### COLLECTED MATERIAL
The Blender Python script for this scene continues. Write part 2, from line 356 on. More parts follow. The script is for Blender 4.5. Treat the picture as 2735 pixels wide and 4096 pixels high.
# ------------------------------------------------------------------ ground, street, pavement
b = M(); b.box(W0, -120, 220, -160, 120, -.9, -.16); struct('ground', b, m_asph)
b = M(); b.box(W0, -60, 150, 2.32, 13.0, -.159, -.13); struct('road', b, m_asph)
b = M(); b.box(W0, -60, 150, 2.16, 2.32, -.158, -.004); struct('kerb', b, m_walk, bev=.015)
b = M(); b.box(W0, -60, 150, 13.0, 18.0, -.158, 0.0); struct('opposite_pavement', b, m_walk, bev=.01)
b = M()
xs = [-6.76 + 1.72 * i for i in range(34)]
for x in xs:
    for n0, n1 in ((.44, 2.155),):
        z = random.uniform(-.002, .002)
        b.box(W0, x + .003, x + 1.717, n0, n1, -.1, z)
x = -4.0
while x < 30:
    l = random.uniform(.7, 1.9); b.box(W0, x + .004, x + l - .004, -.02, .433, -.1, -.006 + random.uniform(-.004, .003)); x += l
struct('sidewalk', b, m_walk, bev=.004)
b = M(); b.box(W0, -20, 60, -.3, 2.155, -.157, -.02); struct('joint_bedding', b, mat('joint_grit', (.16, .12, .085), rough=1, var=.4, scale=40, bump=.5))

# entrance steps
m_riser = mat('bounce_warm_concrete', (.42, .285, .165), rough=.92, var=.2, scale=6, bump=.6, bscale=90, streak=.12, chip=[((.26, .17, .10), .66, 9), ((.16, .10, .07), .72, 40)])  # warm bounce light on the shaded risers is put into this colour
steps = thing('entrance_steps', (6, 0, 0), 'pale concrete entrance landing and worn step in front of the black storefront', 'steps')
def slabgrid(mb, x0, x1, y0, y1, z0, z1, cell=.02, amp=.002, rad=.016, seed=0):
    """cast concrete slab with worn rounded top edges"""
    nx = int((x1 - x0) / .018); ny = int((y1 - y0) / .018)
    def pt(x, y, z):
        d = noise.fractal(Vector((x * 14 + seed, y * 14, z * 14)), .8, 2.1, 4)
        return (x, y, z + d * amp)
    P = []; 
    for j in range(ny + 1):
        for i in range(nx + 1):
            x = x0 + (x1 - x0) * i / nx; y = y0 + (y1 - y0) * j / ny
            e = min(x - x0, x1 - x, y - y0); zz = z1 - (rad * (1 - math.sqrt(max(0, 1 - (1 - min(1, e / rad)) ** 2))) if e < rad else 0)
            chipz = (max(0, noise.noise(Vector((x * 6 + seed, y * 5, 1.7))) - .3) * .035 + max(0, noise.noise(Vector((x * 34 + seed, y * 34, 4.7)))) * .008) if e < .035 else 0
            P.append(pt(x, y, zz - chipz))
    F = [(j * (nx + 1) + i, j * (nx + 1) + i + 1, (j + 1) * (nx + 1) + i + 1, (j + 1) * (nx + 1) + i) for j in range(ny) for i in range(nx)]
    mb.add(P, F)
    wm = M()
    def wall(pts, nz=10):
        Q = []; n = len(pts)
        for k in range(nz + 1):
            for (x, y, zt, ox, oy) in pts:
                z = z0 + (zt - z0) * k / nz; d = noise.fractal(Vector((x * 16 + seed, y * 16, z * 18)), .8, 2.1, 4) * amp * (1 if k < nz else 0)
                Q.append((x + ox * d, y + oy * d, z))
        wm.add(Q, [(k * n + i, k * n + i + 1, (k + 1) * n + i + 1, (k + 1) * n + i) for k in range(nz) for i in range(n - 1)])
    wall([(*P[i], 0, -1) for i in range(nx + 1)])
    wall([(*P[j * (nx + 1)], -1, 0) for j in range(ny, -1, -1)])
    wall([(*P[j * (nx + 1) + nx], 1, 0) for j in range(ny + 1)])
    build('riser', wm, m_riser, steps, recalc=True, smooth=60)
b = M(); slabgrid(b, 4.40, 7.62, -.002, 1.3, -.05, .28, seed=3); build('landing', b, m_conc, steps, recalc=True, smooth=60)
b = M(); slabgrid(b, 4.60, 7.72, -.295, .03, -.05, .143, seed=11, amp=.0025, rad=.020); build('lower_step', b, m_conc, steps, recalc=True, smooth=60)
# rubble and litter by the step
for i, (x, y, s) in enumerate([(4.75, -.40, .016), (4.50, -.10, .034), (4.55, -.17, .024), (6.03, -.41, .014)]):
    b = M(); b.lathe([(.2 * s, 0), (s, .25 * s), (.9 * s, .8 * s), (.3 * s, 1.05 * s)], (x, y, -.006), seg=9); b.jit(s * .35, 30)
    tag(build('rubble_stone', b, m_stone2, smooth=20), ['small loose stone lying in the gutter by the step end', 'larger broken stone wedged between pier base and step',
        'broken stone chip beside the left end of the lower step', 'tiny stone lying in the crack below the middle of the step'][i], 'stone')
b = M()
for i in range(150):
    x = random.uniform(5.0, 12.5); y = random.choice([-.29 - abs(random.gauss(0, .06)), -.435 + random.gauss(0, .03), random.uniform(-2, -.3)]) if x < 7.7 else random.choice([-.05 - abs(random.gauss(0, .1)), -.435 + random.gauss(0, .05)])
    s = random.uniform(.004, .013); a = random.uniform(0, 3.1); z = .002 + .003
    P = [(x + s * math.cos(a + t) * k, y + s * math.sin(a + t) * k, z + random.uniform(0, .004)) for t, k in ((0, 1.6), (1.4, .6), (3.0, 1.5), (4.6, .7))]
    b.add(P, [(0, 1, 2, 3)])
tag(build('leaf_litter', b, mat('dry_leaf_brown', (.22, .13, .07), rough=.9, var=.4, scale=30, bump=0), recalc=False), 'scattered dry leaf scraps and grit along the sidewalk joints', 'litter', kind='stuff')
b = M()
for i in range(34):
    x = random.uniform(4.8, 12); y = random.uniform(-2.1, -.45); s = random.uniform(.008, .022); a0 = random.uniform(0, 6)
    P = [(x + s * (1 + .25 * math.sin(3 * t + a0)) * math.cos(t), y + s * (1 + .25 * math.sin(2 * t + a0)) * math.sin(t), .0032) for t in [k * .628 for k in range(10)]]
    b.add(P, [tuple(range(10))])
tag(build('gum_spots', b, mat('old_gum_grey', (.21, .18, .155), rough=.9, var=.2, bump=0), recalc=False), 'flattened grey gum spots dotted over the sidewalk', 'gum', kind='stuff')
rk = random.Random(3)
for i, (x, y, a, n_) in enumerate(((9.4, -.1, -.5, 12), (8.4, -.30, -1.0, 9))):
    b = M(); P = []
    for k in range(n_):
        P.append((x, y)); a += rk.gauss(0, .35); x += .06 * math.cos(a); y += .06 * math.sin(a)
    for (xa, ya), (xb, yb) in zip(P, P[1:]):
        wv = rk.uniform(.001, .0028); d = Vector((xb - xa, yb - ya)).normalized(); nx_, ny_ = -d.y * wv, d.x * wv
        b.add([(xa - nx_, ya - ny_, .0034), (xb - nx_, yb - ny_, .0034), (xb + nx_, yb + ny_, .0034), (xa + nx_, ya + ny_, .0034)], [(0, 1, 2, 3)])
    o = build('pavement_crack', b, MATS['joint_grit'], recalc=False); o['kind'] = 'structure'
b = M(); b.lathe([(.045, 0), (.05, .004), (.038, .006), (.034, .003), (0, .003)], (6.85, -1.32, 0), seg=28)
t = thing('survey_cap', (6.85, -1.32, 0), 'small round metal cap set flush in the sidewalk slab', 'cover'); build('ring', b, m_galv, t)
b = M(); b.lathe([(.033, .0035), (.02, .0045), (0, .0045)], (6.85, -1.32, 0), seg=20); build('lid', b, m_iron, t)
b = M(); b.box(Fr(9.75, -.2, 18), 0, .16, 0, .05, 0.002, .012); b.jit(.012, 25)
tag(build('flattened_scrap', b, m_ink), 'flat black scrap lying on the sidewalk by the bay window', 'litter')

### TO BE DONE
Write down again the exact lines running from the beginning of the data to the line containing "b = M(); b.box(W0, -20, 60, -.3, 2.155, -.157, -.02);", with both ends included.

### WRITTEN SOLUTION
The Blender Python script for this scene continues. Write part 2, from line 356 on. More parts follow. The script is for Blender 4.5. Treat the picture as 2735 pixels wide and 4096 pixels high.
# ------------------------------------------------------------------ ground, street, pavement
b = M(); b.box(W0, -120, 220, -160, 120, -.9, -.16); struct('ground', b, m_asph)
b = M(); b.box(W0, -60, 150, 2.32, 13.0, -.159, -.13); struct('road', b, m_asph)
b = M(); b.box(W0, -60, 150, 2.16, 2.32, -.158, -.004); struct('kerb', b, m_walk, bev=.015)
b = M(); b.box(W0, -60, 150, 13.0, 18.0, -.158, 0.0); struct('opposite_pavement', b, m_walk, bev=.01)
b = M()
xs = [-6.76 + 1.72 * i for i in range(34)]
for x in xs:
    for n0, n1 in ((.44, 2.155),):
        z = random.uniform(-.002, .002)
        b.box(W0, x + .003, x + 1.717, n0, n1, -.1, z)
x = -4.0
while x < 30:
    l = random.uniform(.7, 1.9); b.box(W0, x + .004, x + l - .004, -.02, .433, -.1, -.006 + random.uniform(-.004, .003)); x += l
struct('sidewalk', b, m_walk, bev=.004)
b = M(); b.box(W0, -20, 60, -.3, 2.155, -.157, -.02); struct('joint_bedding', b, mat('joint_grit', (.16, .12, .085), rough=1, var=.4, scale=40, bump=.5))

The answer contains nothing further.